(What to do) Quote, please, the line with "Reconstruct this image", the line with "SC.camera = cam", and every line between them, exactly and with nothing else.

━━━━━━━━━━━━━━━━━━━━

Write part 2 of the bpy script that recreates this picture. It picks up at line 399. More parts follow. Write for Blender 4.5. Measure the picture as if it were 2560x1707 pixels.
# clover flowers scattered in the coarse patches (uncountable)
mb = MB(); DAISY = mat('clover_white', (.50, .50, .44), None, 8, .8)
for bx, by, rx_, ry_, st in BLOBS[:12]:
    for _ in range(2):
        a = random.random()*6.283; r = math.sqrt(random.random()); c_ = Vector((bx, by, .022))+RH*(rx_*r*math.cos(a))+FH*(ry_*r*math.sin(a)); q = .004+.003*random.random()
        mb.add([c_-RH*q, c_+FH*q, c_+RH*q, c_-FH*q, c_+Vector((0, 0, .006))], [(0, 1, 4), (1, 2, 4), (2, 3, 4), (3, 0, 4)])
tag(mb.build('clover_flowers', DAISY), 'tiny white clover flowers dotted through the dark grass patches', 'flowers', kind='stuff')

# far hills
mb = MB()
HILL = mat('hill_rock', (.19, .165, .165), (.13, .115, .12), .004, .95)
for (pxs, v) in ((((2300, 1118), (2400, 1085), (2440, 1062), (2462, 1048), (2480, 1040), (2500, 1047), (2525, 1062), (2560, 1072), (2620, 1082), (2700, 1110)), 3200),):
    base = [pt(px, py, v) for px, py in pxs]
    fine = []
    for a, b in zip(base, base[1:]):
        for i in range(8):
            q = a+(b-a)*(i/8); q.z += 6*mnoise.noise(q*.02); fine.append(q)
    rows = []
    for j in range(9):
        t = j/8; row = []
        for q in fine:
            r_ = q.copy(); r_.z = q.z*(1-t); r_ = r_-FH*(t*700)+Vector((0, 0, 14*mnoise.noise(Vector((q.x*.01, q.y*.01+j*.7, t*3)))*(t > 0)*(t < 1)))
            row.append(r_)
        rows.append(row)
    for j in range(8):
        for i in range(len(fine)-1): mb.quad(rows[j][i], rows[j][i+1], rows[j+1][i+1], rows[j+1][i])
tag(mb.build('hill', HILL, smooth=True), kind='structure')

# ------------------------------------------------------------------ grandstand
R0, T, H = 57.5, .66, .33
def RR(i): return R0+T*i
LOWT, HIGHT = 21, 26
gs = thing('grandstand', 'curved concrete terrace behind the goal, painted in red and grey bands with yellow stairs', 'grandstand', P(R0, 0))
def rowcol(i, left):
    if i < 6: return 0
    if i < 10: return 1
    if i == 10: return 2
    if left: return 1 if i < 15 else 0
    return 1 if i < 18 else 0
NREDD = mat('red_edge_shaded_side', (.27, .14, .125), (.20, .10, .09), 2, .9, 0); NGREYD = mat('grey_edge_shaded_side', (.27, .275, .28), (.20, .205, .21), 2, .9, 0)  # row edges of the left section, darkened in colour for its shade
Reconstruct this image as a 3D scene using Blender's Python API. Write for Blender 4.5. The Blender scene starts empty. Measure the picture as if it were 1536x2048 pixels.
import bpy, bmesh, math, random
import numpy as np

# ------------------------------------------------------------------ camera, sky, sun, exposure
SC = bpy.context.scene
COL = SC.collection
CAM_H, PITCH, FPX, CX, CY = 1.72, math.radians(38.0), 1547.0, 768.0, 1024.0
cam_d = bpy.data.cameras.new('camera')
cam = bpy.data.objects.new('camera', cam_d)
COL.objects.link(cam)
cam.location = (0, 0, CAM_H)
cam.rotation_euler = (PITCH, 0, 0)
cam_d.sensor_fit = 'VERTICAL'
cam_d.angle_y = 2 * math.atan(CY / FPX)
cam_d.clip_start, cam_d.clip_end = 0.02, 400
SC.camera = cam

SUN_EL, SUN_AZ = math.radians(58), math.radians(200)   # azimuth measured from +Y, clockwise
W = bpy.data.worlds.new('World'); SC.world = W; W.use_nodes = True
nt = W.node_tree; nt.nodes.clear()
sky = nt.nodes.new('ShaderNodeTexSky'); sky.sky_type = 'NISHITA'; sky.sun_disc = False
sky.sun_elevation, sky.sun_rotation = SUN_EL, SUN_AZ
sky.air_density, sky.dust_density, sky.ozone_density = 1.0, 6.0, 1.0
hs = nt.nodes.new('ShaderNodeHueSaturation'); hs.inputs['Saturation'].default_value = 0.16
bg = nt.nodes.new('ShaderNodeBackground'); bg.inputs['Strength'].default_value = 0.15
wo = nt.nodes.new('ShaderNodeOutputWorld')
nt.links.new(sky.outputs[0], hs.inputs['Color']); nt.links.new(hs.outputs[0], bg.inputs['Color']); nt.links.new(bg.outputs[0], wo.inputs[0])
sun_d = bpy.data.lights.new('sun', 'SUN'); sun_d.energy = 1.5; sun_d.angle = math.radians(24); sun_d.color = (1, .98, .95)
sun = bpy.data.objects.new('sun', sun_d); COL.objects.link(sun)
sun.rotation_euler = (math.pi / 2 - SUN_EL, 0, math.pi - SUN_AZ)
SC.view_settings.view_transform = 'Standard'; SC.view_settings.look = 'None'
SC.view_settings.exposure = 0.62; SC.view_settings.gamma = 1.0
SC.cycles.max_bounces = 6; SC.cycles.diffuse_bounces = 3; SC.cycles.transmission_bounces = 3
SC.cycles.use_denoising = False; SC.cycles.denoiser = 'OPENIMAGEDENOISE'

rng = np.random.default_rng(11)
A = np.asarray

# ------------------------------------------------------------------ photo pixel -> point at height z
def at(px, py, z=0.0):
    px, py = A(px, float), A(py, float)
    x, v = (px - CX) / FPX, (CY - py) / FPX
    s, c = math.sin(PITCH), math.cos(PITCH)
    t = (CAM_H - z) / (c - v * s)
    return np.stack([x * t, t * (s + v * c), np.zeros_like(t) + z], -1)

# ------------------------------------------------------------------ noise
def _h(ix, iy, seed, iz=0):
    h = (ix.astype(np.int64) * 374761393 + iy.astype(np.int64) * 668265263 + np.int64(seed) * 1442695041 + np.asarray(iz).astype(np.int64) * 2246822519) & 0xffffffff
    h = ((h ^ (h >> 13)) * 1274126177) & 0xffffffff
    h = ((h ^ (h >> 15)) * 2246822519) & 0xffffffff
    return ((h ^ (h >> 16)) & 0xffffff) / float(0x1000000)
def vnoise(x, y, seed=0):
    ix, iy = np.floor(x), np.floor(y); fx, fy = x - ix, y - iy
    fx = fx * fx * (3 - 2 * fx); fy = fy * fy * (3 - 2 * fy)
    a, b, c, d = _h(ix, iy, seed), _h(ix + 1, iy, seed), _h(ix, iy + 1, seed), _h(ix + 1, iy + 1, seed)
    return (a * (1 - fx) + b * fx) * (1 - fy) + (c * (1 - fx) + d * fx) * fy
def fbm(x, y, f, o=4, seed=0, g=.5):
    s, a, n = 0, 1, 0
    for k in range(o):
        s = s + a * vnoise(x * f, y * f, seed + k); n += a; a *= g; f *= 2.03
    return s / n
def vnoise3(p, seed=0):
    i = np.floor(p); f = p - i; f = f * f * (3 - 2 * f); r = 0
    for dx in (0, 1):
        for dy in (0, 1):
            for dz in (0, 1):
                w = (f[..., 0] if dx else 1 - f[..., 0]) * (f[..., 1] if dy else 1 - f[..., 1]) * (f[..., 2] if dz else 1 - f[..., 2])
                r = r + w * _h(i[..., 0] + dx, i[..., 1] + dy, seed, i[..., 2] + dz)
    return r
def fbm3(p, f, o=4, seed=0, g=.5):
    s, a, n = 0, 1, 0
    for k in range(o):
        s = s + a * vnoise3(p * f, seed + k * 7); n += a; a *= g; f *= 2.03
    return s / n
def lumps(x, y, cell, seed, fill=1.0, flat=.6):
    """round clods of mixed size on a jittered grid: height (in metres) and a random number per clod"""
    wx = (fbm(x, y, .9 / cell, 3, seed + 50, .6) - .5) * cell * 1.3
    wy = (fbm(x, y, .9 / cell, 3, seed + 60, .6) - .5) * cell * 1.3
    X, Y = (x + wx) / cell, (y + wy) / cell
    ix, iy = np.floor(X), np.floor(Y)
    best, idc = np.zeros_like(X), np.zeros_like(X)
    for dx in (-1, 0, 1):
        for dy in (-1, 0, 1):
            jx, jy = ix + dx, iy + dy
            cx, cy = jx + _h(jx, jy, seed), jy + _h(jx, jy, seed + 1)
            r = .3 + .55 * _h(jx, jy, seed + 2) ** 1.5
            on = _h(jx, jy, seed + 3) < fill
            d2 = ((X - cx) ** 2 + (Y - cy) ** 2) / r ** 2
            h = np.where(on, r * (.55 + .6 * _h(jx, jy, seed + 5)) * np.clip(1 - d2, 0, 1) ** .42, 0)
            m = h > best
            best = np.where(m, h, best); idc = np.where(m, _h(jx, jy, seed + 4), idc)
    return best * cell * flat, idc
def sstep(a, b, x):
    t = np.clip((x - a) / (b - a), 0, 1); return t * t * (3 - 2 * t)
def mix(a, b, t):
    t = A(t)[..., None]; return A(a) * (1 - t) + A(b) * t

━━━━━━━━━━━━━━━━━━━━

(Full response)
Reconstruct this image as a 3D scene using Blender's Python API. Write for Blender 4.5. The Blender scene starts empty. Measure the picture as if it were 1536x2048 pixels.
import bpy, bmesh, math, random
import numpy as np

# ------------------------------------------------------------------ camera, sky, sun, exposure
SC = bpy.context.scene
COL = SC.collection
CAM_H, PITCH, FPX, CX, CY = 1.72, math.radians(38.0), 1547.0, 768.0, 1024.0
cam_d = bpy.data.cameras.new('camera')
cam = bpy.data.objects.new('camera', cam_d)
COL.objects.link(cam)
cam.location = (0, 0, CAM_H)
cam.rotation_euler = (PITCH, 0, 0)
cam_d.sensor_fit = 'VERTICAL'
cam_d.angle_y = 2 * math.atan(CY / FPX)
cam_d.clip_start, cam_d.clip_end = 0.02, 400
SC.camera = cam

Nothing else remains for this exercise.